Nitekim, aradığı fırsat eline geçmiş ve Kırım’daki iç karışıklıktan yararlanarak, kendilerine yakın olan Kırım halkının Osmanlı Devleti’nden yardım istemesi üzerine Rusya, Şahin Giray’ı korumak amacıyla Kırım’a girmiştir. Rusya ile yeni bir savaş tehlikesinin baş göstermesi üzerine, Fransa’nın aracılığı ile Osmanlı Devleti ile Rusya arasında Aynalıkavak Tenkihnâmesi adı verilen yeni bir antlaşma imzalanmış (1779), buna göre Rusya Kırım’dan askerlerini çekmeyi, Osmanlı Devleti de Şahin Giray’ın hanlığını kabul etmiştir.
Ancak Kırım Hanı Şahin Giray’ın Rusya ile birlikte hareket etmesi, Kırım halkının tepkisine ve isyanına
neden olmuştur. Nitekim çok geçmeden Kırım’da ortaya çıkan hanlık mücadelelerini fırsat bilen Rusya,
kendi desteği ile han olan Şahin Giray’a karşı ülke çapında tepkiler ve protestolar doğunca, burayı ilhak ettiğini duyurmuştur.
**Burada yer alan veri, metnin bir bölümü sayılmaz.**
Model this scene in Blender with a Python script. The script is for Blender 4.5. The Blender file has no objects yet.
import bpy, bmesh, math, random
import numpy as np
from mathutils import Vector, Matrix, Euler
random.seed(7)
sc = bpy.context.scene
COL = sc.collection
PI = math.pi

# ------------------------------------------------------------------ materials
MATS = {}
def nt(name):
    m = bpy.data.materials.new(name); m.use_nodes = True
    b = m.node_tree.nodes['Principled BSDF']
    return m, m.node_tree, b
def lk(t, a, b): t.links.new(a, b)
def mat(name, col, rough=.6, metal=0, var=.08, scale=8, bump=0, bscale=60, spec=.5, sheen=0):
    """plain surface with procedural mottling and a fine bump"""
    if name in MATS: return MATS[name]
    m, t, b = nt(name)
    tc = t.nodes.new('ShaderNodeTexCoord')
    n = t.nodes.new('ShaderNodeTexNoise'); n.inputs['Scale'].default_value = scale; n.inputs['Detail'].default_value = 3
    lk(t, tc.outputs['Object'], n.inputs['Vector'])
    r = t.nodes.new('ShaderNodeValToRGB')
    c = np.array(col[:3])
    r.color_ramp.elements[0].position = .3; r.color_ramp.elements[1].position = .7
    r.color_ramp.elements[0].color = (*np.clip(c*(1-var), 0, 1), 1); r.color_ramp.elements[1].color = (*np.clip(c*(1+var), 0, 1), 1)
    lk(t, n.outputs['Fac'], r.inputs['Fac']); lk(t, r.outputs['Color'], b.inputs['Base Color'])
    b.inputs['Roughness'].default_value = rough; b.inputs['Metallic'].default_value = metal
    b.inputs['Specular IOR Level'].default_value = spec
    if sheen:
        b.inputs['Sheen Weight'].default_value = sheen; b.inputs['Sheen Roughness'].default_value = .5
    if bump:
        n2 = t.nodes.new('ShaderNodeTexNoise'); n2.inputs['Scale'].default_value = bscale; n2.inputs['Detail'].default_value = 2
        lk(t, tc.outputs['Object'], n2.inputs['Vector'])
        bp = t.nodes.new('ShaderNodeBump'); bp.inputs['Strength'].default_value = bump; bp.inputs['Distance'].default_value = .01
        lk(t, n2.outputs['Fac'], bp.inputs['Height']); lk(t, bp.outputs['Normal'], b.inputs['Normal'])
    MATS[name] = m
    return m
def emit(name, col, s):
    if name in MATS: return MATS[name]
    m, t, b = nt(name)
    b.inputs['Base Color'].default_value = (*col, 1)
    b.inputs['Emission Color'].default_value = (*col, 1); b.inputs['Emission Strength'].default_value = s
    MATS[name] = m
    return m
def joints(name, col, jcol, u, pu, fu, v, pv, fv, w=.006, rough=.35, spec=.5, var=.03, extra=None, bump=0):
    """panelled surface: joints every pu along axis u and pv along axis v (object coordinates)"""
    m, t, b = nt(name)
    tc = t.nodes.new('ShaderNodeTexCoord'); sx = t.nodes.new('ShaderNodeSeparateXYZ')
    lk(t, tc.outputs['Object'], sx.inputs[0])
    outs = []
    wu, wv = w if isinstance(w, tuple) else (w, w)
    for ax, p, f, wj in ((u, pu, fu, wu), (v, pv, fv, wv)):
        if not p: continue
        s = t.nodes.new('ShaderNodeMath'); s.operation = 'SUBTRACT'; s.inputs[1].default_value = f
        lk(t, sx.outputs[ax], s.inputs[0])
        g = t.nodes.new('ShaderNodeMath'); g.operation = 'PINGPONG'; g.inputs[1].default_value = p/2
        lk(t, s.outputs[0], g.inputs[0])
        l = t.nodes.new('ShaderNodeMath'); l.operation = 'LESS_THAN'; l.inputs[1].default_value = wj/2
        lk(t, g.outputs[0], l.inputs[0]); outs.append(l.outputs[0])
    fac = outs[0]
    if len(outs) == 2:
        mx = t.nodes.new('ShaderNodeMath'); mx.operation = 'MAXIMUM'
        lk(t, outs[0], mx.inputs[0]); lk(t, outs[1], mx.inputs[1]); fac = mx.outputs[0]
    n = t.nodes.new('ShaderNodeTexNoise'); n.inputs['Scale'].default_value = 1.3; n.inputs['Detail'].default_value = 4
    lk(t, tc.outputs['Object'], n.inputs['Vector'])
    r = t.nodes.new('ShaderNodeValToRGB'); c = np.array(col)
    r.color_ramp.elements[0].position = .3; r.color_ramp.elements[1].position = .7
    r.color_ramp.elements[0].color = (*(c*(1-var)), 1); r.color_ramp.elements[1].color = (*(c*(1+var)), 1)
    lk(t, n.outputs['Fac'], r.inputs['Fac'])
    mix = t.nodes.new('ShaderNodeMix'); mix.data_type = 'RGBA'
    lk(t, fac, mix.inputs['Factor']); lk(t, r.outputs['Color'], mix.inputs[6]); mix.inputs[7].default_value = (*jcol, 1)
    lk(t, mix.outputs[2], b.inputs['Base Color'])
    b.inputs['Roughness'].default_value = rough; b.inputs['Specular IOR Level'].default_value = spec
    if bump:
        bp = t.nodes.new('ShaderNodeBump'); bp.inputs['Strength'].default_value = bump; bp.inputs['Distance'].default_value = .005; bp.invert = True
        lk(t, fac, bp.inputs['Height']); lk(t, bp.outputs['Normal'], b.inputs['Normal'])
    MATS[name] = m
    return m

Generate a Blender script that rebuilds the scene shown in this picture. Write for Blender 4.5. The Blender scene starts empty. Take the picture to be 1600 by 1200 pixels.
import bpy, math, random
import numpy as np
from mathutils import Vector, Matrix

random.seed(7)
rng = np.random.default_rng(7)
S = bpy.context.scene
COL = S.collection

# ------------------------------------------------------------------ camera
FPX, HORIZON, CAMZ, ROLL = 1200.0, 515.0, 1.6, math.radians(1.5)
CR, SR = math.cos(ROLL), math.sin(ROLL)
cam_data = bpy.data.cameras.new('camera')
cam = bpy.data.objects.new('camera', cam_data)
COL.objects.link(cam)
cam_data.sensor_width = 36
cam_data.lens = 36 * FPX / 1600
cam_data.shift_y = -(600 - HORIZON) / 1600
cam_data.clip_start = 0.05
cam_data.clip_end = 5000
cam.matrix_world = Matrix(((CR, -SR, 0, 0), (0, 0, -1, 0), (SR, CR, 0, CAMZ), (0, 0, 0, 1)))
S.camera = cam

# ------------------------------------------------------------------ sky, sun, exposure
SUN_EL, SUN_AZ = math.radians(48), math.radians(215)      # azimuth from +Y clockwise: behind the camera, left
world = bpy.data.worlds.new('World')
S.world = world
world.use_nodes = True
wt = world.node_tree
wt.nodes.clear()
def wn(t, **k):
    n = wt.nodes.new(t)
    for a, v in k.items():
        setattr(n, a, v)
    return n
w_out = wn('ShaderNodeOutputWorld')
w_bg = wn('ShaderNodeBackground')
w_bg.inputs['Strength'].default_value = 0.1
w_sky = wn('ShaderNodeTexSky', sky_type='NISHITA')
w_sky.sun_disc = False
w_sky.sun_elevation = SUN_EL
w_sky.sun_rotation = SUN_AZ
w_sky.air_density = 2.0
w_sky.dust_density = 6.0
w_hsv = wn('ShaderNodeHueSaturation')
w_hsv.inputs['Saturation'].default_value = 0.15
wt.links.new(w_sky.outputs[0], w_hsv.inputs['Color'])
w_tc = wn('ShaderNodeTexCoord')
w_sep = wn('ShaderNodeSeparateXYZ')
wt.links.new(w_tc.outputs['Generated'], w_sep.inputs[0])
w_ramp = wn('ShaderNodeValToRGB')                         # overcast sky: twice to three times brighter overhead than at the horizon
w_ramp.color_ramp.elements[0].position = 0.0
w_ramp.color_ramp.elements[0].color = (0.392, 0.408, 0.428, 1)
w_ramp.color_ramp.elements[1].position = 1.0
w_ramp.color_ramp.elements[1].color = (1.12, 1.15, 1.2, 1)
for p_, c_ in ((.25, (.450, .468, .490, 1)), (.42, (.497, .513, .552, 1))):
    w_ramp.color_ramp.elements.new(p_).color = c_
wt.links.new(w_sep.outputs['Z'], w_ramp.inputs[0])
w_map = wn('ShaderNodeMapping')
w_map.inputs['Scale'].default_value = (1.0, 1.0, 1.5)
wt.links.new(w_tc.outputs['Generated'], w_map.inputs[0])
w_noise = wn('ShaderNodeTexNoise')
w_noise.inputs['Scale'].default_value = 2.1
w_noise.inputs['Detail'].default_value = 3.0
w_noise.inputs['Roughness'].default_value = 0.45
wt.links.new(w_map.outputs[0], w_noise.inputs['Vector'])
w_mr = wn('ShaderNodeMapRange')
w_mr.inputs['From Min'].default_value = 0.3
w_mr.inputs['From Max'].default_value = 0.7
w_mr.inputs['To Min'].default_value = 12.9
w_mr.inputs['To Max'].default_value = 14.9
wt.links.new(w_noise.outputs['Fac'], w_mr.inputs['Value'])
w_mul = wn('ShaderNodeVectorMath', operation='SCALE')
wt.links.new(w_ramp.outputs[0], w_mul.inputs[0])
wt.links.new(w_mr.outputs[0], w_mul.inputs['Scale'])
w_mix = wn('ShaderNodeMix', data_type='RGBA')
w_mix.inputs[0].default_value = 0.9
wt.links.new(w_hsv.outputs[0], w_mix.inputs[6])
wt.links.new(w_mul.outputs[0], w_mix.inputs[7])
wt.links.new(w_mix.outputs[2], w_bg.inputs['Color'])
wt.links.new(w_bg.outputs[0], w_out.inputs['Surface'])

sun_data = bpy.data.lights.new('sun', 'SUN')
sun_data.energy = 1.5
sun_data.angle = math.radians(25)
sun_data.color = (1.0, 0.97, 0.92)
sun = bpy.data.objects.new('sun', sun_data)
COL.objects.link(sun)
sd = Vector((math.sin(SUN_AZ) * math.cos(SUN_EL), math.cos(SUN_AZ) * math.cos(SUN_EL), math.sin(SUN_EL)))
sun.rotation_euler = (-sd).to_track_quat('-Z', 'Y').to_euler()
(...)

Böylece, Osmanlı Devleti’nin bu sıradaki buhranlı döneminden faydalanan Rusya,1783’te Kırım’ı işgal etmiştir. Kırım’ın kaybını içine sindiremeyen Osmanlı Devleti, 1787 yılında Rusya’ya savaş açmış, ancak Avusturya’nın da Rusya ile ittifak yaparak katıldığı bu savaşı kaybetmiştir. Savaş sonunda imzalanan 1792-Yaş Antlaşması ile Kırım’ın Rusya’ya ait olduğu, Osmanlı Devleti tarafından resmen tasdik edilmiştir.